The Politics of Property in Land: New Planning Instruments, Law and Popular Groups in Delhi
In: Journal of South Asian Development, Band 10, Heft 3, S. 369-395
Abstract
Alongside the policy of promoting real estate in land as a vehicle for driving accumulation and financing urban development, the Government of India introduced a policy to provide property rights to squatters as part of Rajiv Awas Yojana (RAY) programme, an urban poverty alleviation scheme. Based on ethnographic research carried out in the Kathputli Colony, a squatter settlement in Delhi, this article examines the politics of creating in-situ property rights under the RAY. The article illustrates the manner in which property rights are produced and reconfigured through contestations over their meaning and boundaries. The making of property at the Kathputli Colony constitutes a fluid and conflictual process, influenced by several actors, including urban planning authorities, courts, non-governmental organizations and colony residents.

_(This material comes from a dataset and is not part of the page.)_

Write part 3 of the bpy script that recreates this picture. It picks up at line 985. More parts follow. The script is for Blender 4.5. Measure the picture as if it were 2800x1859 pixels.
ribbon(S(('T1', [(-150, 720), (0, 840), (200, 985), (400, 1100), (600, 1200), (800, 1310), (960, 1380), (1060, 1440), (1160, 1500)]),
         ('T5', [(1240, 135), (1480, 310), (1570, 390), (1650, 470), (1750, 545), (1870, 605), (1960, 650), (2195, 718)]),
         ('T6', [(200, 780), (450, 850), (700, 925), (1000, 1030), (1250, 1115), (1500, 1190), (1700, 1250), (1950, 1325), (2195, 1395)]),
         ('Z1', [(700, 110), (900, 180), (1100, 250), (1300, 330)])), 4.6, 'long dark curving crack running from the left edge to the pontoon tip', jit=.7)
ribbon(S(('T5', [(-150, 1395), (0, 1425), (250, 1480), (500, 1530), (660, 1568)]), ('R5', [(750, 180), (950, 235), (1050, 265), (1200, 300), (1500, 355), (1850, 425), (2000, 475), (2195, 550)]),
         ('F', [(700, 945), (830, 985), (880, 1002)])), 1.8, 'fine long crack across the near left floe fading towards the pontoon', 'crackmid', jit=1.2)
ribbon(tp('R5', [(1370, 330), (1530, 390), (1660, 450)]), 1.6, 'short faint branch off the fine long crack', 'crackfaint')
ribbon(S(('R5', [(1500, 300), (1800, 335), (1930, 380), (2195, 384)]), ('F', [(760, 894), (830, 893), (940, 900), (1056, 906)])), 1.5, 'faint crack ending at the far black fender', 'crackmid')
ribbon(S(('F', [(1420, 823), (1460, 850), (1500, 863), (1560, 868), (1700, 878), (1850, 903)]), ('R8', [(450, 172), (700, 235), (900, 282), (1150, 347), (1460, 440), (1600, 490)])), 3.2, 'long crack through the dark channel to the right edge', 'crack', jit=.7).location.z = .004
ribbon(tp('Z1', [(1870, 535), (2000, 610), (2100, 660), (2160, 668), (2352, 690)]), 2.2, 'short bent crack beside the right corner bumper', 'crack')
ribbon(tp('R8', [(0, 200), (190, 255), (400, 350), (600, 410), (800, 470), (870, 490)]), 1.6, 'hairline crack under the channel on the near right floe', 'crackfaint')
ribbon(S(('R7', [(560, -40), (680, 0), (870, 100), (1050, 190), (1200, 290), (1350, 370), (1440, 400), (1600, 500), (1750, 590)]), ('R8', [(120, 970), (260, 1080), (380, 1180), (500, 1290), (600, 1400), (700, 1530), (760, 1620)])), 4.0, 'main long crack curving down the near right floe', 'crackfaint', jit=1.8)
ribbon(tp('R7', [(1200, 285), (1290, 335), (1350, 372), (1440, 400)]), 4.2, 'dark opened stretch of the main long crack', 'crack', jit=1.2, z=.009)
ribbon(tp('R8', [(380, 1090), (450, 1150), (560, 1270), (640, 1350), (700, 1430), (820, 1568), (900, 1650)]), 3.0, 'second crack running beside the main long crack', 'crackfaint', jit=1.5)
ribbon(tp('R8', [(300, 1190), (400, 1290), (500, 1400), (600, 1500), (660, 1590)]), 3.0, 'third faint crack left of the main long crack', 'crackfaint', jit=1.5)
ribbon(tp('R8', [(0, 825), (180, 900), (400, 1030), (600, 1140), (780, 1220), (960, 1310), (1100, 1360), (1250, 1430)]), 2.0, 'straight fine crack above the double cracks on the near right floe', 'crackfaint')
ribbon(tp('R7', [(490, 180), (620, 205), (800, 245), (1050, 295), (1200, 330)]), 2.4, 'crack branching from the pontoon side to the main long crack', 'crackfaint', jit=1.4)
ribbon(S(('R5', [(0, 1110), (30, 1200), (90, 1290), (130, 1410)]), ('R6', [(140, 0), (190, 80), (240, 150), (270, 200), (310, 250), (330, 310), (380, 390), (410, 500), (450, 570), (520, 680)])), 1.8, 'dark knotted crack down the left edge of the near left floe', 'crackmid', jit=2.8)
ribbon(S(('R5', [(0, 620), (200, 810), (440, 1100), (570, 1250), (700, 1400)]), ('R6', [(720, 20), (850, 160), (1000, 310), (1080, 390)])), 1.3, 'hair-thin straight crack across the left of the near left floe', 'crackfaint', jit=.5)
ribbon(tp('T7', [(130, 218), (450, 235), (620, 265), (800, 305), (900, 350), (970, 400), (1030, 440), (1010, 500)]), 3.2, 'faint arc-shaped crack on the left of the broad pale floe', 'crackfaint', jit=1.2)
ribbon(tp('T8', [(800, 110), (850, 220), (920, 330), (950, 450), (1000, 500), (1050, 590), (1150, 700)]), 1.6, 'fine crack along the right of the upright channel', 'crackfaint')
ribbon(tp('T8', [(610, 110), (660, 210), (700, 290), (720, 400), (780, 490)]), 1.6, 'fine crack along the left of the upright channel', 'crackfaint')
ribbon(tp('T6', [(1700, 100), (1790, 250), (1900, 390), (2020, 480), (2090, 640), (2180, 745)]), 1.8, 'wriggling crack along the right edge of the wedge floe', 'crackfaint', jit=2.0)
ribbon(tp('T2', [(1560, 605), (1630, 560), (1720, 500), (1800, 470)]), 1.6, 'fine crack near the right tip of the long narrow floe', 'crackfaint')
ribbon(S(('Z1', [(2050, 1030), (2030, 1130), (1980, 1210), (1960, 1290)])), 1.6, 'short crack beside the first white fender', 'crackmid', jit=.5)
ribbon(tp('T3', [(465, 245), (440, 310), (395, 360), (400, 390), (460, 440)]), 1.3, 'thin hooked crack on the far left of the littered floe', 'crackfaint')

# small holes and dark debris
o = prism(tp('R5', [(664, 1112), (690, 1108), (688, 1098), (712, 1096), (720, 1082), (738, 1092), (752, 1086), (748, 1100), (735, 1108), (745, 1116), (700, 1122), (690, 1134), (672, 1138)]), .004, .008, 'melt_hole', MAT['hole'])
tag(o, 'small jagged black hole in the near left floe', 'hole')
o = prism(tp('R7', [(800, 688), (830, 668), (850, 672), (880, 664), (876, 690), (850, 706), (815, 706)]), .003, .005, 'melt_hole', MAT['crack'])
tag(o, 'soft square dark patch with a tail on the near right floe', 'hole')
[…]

My analysis of the process reveals how the planning authority mobilized a language of legal rights for squatters as well as participatory planning instruments to facilitate the transformation of land held by squatters into upmarket residential and commercial real estate. I chart how these manoeuvres have been contested by Kathputli Colony residents in an ongoing struggle to obtain land rights. Yet, the political space to negotiate such rights is curtailed by changing definitions of property rights and by closed institutional and legal framework underpinning RAY.